The objective of the chapter is to introduce the notion of schemes and their morphisms, in particular, to explain the construction of affine schemes. If A is a ring, the set of its prime ideals is viewed as a point set, called the prime spectrum of A; the latter is denoted by Spec A. Any element f∈A can be viewed as a function on Spec A. Just let \(f(\mathfrak{p})\), for any prime ideal \(\mathfrak{p} \subset A\), be the residue class of f in \(A/\mathfrak{p}\). Furthermore, write D(f) for the subset of all points \(\mathfrak{p} \in \mathrm{Spec}\,A\) such that \(f(\mathfrak{p})\) is not the zero class. Then D(f) is called a basic open subset in Spec A, while the topology generated by all these sets is referred to as the Zariski topology on Spec A. There is a remarkable fact to be discovered: for any element f∈A, the point set D(f)⊂Spec A can canonically be identified with the prime spectrum Spec A f of the localization of A by f.
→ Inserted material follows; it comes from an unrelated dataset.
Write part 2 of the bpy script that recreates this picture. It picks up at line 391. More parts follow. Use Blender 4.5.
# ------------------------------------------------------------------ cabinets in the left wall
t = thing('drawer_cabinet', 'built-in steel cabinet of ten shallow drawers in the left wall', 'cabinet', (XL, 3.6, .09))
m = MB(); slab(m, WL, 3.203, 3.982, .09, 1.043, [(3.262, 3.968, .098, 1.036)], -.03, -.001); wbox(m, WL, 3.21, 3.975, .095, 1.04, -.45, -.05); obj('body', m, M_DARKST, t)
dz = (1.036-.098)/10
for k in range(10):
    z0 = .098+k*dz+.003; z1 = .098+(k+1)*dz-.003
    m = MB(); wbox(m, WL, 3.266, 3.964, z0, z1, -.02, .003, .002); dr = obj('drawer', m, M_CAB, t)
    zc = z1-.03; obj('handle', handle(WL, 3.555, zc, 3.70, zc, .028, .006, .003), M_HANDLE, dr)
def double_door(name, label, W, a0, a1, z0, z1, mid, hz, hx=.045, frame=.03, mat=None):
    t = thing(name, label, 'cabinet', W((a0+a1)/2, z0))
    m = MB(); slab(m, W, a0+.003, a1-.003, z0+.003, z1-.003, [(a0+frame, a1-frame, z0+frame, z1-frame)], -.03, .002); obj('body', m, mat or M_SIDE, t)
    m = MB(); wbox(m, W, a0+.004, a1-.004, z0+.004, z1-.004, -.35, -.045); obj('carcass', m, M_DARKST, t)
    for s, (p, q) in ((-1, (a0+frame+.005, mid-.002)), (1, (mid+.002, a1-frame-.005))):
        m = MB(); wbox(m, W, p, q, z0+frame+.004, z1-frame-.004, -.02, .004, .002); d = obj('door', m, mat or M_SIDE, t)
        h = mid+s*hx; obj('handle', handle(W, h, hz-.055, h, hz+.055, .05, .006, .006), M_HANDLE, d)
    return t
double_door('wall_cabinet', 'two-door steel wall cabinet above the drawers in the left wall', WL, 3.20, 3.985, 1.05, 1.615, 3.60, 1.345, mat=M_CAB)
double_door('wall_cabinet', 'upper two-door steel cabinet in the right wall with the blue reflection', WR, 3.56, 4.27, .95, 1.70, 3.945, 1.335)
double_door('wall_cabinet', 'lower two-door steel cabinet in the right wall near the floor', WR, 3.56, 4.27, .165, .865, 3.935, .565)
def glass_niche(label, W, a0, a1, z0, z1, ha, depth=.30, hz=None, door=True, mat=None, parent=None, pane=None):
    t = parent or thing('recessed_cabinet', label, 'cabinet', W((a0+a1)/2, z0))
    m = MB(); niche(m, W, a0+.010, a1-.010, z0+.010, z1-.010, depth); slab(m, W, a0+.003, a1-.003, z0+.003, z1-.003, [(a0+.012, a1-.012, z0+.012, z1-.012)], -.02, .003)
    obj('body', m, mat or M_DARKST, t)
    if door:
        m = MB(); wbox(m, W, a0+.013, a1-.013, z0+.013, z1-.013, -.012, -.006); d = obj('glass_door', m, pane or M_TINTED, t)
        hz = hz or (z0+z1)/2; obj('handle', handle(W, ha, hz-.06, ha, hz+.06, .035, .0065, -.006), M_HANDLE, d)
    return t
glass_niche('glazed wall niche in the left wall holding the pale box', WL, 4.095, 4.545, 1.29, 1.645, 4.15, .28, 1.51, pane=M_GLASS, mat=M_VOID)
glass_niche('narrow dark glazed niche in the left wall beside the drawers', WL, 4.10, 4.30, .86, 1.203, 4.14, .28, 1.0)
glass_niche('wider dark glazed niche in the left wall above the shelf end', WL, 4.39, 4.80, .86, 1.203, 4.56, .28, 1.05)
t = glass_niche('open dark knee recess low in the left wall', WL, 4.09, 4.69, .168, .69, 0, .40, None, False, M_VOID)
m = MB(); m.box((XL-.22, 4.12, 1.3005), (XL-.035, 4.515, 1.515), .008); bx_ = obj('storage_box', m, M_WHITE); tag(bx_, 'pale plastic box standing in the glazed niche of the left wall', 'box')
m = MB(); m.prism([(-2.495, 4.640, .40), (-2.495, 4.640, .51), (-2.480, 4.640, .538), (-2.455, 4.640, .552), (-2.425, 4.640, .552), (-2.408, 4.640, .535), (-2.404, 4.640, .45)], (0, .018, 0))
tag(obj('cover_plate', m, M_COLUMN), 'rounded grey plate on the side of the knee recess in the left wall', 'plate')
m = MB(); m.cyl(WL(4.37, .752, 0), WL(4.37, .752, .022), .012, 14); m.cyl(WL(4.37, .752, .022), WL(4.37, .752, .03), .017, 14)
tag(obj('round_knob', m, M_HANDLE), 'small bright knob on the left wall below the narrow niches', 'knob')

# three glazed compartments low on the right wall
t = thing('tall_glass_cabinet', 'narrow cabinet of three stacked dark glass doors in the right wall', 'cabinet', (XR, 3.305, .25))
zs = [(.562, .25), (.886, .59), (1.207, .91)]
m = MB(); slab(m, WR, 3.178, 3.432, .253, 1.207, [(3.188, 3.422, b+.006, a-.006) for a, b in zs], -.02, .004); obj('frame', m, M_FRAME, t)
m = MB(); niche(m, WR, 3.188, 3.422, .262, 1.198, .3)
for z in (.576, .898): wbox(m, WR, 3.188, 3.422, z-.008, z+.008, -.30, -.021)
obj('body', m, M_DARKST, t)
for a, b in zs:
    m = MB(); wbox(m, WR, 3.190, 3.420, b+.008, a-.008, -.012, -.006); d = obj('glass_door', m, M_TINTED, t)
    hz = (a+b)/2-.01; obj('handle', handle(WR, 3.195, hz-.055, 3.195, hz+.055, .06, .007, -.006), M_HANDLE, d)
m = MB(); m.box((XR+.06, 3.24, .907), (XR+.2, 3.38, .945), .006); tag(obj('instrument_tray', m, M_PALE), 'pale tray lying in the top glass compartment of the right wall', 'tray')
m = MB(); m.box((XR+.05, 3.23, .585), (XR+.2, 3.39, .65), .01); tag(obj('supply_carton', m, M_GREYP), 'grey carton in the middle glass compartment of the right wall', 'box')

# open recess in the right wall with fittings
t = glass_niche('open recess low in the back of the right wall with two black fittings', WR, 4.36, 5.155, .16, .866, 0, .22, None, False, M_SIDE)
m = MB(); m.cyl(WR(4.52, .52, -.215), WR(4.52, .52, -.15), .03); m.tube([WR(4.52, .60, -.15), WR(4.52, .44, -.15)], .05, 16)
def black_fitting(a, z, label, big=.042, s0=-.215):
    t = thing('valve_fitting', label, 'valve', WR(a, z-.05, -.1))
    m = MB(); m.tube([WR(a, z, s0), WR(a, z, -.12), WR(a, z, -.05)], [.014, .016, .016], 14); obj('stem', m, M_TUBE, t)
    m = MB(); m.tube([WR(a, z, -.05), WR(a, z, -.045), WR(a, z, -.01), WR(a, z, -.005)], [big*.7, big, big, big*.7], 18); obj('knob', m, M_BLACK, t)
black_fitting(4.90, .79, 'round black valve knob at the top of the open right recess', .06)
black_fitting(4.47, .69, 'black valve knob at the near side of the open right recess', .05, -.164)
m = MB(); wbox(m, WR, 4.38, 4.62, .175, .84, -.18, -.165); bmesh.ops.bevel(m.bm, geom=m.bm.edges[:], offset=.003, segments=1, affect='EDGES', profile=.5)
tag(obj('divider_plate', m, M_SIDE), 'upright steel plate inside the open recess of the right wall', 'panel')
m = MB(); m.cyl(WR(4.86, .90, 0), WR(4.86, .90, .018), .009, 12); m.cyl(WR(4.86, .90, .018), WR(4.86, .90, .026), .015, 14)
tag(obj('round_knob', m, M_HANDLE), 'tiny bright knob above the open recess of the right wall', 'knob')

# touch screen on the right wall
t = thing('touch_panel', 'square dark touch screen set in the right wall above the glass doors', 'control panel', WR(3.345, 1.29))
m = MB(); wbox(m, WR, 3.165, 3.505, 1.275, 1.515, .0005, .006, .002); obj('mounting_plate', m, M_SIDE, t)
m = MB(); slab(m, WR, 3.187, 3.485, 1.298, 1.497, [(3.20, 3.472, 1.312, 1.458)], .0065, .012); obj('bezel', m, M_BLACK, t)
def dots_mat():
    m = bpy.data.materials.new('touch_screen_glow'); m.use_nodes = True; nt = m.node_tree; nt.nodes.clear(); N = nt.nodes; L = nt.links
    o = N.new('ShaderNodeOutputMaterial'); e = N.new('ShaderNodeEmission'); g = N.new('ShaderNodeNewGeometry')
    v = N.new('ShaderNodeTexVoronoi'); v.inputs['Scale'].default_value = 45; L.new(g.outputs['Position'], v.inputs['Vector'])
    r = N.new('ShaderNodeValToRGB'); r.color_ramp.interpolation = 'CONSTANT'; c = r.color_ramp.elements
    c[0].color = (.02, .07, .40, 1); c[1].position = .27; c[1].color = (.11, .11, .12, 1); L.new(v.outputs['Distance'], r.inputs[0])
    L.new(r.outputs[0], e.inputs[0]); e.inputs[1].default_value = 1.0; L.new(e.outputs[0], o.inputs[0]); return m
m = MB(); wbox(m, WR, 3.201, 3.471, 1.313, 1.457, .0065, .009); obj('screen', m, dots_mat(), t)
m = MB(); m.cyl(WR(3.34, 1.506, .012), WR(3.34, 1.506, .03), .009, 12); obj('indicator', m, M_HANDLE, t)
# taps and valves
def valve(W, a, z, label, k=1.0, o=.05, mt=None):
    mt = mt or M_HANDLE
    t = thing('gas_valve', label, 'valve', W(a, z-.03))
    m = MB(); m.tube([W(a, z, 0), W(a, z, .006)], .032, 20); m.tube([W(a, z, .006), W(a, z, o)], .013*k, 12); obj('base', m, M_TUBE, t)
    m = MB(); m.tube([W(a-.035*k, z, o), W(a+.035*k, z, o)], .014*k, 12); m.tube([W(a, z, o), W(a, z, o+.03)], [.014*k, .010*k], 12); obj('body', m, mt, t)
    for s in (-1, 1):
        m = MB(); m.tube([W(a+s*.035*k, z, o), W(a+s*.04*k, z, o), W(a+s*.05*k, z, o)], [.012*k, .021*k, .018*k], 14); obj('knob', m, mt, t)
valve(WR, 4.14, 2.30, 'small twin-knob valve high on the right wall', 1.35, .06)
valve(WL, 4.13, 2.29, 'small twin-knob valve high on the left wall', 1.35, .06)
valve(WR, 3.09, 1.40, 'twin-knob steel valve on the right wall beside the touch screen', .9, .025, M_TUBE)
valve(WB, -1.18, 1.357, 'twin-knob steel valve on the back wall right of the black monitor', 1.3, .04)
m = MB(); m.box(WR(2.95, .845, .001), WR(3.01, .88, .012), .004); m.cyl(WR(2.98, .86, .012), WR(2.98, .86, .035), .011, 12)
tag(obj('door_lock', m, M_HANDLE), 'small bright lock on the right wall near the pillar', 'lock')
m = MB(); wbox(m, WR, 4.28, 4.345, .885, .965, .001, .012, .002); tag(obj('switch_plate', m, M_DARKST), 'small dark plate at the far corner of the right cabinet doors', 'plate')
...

In particular, the natural localization morphism A⟶A f can be interpreted as the process of restricting functions living on Spec A and given by elements in A, to functions on the basic open subset D(f). In order to handle local functions on Spec A in convenient terms, the notion of sheaf is introduced. This way Spec A is viewed as a ringed space, i.e. as a topological space together with a sheaf of functions on it. Such a pair is called an affine scheme. More general schemes occur as ringed spaces that look locally like affine schemes.